Part of a data file:

>>

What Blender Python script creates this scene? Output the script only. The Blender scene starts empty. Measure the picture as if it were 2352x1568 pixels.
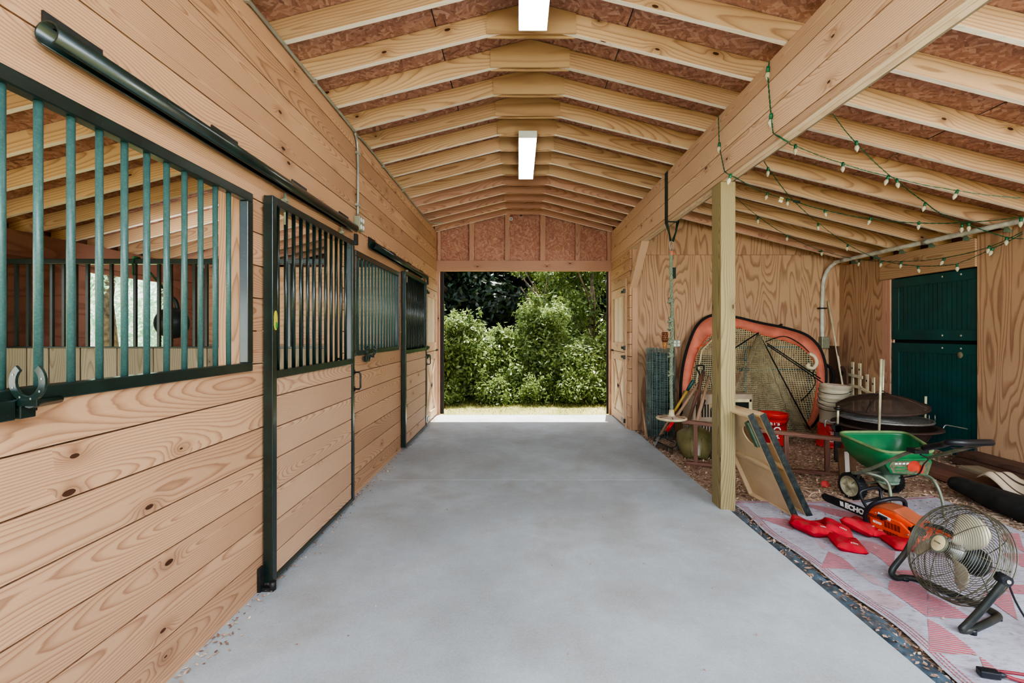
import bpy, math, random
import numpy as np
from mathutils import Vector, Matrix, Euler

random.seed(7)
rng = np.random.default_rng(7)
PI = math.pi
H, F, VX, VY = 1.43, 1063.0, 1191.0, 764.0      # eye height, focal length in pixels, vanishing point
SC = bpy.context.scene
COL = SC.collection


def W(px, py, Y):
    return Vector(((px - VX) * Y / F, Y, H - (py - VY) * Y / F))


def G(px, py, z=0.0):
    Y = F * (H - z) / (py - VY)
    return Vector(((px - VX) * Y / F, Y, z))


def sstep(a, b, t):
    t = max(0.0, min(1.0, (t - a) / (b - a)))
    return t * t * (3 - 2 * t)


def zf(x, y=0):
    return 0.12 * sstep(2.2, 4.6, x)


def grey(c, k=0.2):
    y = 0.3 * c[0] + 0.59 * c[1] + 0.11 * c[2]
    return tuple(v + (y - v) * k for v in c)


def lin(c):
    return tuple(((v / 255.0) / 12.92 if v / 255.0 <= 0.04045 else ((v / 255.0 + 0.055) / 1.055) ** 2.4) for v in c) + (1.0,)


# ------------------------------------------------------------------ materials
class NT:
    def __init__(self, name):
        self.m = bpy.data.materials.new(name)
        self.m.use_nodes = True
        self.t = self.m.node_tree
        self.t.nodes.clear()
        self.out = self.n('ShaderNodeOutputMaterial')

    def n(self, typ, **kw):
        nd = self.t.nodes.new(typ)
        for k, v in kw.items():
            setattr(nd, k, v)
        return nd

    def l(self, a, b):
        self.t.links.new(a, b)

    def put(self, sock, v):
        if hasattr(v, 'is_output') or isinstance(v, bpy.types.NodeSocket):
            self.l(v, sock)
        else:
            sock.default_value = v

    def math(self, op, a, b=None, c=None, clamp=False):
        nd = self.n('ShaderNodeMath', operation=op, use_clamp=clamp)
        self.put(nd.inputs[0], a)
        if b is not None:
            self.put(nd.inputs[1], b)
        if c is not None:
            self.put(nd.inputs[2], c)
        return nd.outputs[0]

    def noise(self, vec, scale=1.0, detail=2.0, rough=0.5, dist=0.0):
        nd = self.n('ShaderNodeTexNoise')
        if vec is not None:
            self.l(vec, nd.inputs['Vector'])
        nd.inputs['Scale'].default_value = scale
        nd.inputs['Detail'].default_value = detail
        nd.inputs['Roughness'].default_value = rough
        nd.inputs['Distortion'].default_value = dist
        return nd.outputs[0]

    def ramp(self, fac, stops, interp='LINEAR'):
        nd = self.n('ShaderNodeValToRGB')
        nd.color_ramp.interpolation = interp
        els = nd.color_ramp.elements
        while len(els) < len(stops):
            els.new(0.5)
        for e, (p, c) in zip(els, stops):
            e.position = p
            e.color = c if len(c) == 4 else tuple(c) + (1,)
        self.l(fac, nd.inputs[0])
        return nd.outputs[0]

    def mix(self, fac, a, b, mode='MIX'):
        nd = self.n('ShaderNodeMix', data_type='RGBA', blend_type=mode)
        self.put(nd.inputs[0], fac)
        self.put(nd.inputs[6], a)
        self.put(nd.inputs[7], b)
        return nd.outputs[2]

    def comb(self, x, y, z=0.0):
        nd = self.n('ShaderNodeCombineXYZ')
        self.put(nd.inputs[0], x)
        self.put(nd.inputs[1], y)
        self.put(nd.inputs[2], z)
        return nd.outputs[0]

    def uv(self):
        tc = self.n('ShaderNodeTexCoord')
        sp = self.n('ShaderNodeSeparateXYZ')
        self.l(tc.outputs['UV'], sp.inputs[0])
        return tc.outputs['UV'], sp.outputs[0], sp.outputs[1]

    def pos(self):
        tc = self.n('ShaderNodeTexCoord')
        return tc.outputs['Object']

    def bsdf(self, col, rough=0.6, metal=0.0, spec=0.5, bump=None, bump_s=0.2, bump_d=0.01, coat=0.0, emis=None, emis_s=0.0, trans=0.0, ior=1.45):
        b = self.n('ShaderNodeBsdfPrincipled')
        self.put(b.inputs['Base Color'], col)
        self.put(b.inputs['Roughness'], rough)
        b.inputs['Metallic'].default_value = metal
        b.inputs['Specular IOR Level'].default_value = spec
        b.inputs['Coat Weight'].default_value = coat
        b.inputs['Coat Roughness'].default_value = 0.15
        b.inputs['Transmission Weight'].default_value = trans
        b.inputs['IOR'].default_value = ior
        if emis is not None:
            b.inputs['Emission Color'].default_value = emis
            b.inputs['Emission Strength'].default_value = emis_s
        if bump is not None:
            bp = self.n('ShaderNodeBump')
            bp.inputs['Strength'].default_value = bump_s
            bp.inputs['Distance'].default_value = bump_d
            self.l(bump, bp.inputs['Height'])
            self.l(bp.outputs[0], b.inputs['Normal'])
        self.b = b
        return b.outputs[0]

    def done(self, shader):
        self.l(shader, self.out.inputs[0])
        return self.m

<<
>>

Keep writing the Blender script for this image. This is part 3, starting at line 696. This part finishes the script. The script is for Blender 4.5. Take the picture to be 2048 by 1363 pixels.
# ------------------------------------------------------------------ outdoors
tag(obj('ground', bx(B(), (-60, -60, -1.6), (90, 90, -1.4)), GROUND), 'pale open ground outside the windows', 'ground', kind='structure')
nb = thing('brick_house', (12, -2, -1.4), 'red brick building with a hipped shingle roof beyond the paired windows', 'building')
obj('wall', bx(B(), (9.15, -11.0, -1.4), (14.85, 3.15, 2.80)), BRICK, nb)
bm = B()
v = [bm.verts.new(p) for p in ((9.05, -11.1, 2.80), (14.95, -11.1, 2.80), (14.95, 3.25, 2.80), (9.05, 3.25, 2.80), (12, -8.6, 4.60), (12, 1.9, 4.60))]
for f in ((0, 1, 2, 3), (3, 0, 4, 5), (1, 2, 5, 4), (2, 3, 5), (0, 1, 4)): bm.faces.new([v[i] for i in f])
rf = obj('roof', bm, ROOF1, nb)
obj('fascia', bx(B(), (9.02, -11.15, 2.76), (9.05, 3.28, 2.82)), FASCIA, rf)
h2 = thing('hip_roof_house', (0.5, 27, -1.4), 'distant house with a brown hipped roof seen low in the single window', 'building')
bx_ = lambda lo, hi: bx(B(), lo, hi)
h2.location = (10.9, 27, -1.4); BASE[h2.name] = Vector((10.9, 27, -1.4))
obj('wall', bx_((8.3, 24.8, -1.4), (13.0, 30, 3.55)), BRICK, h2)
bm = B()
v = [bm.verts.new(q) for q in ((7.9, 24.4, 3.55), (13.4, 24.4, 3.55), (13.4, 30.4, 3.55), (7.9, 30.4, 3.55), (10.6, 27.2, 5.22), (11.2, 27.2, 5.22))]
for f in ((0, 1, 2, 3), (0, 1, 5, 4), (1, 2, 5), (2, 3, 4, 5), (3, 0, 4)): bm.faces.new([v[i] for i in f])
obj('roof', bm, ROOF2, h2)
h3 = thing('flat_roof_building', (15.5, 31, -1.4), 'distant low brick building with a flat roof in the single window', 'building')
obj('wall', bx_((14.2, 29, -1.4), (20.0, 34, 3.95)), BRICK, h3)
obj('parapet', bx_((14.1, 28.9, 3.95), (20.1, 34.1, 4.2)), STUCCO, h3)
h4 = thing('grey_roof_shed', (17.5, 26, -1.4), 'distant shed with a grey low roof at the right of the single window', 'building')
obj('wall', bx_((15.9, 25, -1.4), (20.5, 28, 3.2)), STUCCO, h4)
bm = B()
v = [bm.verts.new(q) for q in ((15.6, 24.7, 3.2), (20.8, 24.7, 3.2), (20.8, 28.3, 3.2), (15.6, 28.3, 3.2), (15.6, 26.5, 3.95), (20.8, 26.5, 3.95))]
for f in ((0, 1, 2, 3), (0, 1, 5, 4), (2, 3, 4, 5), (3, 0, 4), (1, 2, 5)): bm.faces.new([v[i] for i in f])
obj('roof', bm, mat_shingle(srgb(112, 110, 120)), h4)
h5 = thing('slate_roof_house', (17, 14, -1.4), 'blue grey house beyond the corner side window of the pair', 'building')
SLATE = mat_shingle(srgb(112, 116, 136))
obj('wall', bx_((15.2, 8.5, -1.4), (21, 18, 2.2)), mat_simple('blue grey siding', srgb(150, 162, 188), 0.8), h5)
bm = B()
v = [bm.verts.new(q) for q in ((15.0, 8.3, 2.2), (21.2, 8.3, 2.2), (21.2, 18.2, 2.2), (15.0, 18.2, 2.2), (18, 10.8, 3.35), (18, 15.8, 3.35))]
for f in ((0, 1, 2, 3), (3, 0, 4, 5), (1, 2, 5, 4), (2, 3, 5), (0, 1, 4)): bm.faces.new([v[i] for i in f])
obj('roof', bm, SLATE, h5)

<<
>>

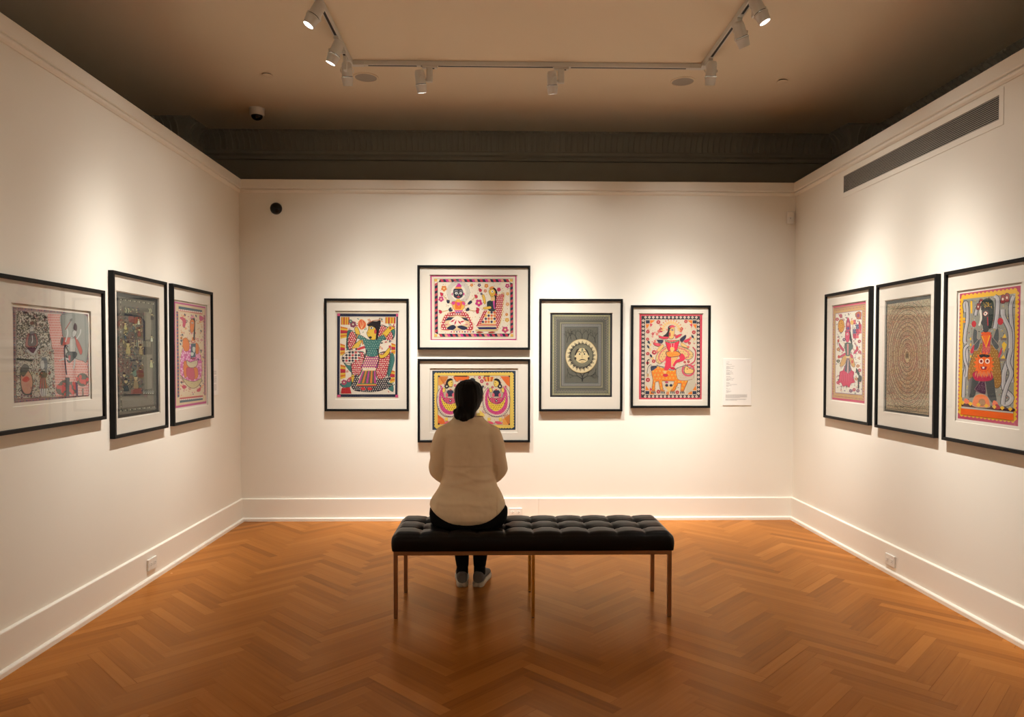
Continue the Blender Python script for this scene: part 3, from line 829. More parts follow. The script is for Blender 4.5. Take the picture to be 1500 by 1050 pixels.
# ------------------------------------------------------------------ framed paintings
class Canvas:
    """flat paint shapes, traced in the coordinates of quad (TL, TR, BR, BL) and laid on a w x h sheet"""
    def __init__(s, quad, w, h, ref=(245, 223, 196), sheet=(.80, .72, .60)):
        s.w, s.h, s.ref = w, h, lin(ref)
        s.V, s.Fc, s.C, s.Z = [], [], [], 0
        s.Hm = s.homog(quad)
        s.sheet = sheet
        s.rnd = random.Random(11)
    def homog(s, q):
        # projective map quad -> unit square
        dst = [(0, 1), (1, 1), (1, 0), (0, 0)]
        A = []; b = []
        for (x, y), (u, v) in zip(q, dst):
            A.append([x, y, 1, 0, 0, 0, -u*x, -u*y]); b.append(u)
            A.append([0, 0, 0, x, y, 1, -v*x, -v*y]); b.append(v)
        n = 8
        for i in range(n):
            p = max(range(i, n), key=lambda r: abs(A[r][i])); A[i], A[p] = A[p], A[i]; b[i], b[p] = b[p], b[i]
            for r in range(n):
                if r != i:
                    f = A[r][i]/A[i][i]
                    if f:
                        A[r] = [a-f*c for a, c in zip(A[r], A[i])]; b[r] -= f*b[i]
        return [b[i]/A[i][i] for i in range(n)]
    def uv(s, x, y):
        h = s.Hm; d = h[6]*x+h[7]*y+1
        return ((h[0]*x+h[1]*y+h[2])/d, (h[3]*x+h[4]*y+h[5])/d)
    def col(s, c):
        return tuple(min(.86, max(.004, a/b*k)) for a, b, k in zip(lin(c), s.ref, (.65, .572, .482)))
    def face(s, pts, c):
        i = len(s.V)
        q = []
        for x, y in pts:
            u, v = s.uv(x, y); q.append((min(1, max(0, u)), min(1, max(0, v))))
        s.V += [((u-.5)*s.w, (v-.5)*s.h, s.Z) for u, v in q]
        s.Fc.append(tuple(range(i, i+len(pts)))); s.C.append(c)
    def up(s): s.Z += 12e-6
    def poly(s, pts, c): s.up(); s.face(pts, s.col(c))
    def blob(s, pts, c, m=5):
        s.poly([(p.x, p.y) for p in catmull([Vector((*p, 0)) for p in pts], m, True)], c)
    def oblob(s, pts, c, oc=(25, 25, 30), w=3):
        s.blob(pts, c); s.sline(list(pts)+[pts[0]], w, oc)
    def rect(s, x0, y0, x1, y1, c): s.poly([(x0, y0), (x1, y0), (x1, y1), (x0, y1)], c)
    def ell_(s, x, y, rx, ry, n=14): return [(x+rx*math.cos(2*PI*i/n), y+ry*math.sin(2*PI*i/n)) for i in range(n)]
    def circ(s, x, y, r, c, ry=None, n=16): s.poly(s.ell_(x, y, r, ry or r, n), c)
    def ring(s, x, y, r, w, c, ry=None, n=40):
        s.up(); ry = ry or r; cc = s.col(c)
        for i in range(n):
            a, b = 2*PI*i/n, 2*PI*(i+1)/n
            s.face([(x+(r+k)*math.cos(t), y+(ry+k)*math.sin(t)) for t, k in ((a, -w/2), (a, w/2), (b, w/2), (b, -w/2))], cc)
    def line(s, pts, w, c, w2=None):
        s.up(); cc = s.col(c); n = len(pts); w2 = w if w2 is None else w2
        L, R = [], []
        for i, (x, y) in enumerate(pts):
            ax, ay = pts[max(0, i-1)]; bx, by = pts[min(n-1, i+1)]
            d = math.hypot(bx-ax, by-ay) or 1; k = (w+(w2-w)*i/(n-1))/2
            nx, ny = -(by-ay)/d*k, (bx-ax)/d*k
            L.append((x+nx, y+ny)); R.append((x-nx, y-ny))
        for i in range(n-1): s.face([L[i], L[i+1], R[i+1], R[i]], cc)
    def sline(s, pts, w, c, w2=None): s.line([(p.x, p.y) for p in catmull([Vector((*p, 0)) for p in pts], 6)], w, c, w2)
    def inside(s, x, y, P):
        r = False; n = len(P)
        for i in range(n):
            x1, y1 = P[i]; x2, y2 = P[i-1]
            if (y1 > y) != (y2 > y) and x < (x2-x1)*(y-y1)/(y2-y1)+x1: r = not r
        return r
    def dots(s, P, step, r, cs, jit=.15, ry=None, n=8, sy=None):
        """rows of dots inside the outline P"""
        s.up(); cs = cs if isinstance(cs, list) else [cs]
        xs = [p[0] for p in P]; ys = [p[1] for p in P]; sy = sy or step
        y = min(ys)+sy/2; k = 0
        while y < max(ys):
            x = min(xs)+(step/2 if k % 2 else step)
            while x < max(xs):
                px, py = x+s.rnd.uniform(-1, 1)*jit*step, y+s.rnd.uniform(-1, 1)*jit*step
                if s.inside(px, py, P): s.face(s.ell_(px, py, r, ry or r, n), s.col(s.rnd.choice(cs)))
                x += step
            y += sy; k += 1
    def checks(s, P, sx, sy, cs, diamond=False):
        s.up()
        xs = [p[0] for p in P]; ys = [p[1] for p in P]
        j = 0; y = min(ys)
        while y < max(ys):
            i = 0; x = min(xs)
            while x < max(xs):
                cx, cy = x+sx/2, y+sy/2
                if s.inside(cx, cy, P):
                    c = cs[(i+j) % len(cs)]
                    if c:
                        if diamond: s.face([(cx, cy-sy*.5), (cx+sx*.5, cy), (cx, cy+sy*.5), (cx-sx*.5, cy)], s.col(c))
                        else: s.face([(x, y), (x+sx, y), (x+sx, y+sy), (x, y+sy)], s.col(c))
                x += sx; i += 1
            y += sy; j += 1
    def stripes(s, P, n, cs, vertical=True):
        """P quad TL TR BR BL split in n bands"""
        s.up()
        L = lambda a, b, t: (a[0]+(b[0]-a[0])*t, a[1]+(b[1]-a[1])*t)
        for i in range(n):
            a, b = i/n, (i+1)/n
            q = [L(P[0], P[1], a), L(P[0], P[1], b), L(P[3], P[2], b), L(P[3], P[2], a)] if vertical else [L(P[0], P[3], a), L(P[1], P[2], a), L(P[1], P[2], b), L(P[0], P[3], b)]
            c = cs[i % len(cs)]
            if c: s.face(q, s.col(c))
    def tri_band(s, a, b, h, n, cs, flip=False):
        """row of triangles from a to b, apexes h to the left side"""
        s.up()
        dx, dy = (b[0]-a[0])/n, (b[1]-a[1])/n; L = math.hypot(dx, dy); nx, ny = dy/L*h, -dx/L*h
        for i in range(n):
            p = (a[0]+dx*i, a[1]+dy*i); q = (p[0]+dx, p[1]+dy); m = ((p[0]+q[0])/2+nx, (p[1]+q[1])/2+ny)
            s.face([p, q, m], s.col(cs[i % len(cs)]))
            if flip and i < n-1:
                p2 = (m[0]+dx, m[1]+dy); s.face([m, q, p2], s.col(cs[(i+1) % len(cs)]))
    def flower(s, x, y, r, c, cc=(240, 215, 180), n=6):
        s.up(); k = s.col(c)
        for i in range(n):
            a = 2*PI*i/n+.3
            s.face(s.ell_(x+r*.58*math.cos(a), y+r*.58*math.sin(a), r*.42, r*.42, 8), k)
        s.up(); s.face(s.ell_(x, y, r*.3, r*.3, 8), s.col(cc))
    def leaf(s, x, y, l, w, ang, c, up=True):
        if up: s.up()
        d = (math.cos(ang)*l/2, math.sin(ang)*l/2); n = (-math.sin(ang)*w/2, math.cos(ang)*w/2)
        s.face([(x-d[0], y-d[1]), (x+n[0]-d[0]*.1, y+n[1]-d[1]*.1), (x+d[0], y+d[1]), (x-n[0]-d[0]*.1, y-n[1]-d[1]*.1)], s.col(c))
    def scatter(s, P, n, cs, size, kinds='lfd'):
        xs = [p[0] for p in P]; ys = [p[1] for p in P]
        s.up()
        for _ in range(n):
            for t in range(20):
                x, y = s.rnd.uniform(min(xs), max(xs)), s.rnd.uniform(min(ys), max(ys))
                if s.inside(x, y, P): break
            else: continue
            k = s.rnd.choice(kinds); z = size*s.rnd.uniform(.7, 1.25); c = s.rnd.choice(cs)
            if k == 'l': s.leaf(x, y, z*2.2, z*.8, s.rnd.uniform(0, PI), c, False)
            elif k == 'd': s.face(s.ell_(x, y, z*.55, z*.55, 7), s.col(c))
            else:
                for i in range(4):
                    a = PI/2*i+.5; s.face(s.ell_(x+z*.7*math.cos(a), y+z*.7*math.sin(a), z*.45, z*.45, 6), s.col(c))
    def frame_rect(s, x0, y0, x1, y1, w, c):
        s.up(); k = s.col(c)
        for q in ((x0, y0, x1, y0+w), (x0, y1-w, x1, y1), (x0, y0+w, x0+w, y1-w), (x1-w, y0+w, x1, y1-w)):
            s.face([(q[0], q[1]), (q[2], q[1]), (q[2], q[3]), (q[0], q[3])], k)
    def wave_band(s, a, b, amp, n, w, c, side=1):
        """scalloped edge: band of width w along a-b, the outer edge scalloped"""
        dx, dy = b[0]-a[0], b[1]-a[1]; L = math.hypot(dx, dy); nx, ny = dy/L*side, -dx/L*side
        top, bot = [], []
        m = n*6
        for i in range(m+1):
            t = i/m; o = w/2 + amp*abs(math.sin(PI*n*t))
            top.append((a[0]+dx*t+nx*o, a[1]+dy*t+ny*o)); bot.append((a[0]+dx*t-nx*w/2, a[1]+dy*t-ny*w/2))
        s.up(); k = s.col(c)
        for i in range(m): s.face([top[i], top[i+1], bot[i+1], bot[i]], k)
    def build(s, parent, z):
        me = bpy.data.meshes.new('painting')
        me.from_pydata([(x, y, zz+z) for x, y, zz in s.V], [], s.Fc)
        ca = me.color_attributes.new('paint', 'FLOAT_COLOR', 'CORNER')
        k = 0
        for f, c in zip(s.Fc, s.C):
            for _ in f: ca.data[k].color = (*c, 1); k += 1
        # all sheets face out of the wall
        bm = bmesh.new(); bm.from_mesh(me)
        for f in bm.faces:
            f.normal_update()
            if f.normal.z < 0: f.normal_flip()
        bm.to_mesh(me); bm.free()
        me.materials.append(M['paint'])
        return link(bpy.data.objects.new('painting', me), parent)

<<

Repeat exactly, and only, the entries from the line with "What Blender Python" through the line with "from mathutils import Vector, Matrix, Euler". Pictures are skipped.

What Blender Python script creates this scene? Output the script only. The Blender scene starts empty. Measure the picture as if it were 2352x1568 pixels.
import bpy, math, random
import numpy as np
from mathutils import Vector, Matrix, Euler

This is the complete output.